One is "Gramsci's Guide to Vimy Ridge" by C.P Champion. It's an attack on The Vimy Myth by Ian McKay and Jamie Swift (and their earlier work Warrior Nation too). In the first line McKay and Swift are denounced for pursuing "a seething and repetitive vendetta," and it pretty much continues that way. The debate here is about Vimy and about views on the meaning of Canada's First World War.
I had thought, after watching the Vimy commemorations last spring, that the Vimy debate was pretty much over, and the McKay/Swift position had won decisively.
It was impressive to me how every historian who participated in the Vimy commemorations made a point of disavowing the claim that "Canada was born at Vimy." The claim remained on the lips of broadcasters and politicians, maybe, but used to be standard among military historians too, and it no longer is. Surely this was the heart of the Vimy Myth, and I give much of the credit to McKay and Swift for having helped put a stake in it.

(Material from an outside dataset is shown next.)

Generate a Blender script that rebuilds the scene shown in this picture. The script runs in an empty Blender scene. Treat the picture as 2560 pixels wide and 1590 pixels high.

Indeed, Champion, while wishing to reopen the debate, accepts the new consensus that Canada was not "born at Vimy," but remains furiously opposed to the anti-war and anti-militarism conclusions McKay and Swift draw.
The other historically-rooted polemic, now a couple of months old, is "For Future Use," Richard Jago's "obituary" for Conrad Black. Black is very much not dead, and Jago acknowledges that from the start, but he notes that newspapers often prepare and file advance obits. Borrowing that model, he speculates what ought to be in preparation for Black. The specific impetus for Jago's review of Black's career is the commentator's attitudes to Indigenous peoples, which he explores in detail. These may have been exemplified in Rise to Greatness, Black's history of Canada -- the one that begins with the Viking explorations.
Attacks on Jago have probably been more widely circulated than the original piece.
Update, November 2: Andrew Baldwin comments:
Whatever Christie Blatchford may think, I find the idea of writing fake obituaries of living Canadian figures one disapproves of hugely appealing and I plan to start my fake obituary of David Dodge shortly.
However, I was put off by Jago's scorn for Black's various of the pre-contact Native population of this country as 100,000, 200,000 or 300,000. The estimates may not even be contradictory, as the beginning of contact can be defined in different ways, spanning centuries. If Jago is such a big expert on Canada's Native population, why didn't he set the record straight. What are the best estimates of the Native population at the time preceding the Viking settlements, in 1492? when Jacques Cartier sailed up the Saint Lawrence, and so forth. There are probably a lot of Canadians like me who don't know much about Conrad Black, and know even less about Native demographics, but take an interest in both.
Love your blog! Keep up the great work!Best estimates seem to be that all estimates of indigenous populations in the Americas pre-1492 are unreliable, as they depend on how early and how widespread were the waves of early epidemics. The estimates rose enormously as understanding of the impact of those epidemics grew a generation ago, and then, it seems, some pushback developed, arguing lack of evidence for the largest estimations.
But there seems to be continuing support for a population estimate of 10 million or more in North America north of Mexico, and for approximations from 200,000 to 2,000,000 across what is now Canada with particular concentrations on the west coast and in the Great Lakes-St Lawrence region. See the survey and citations in this Wikipedia essay and this piece in The Canadian Encyclopedia.
Short version: populations pre-contact were a lot larger than post-contact.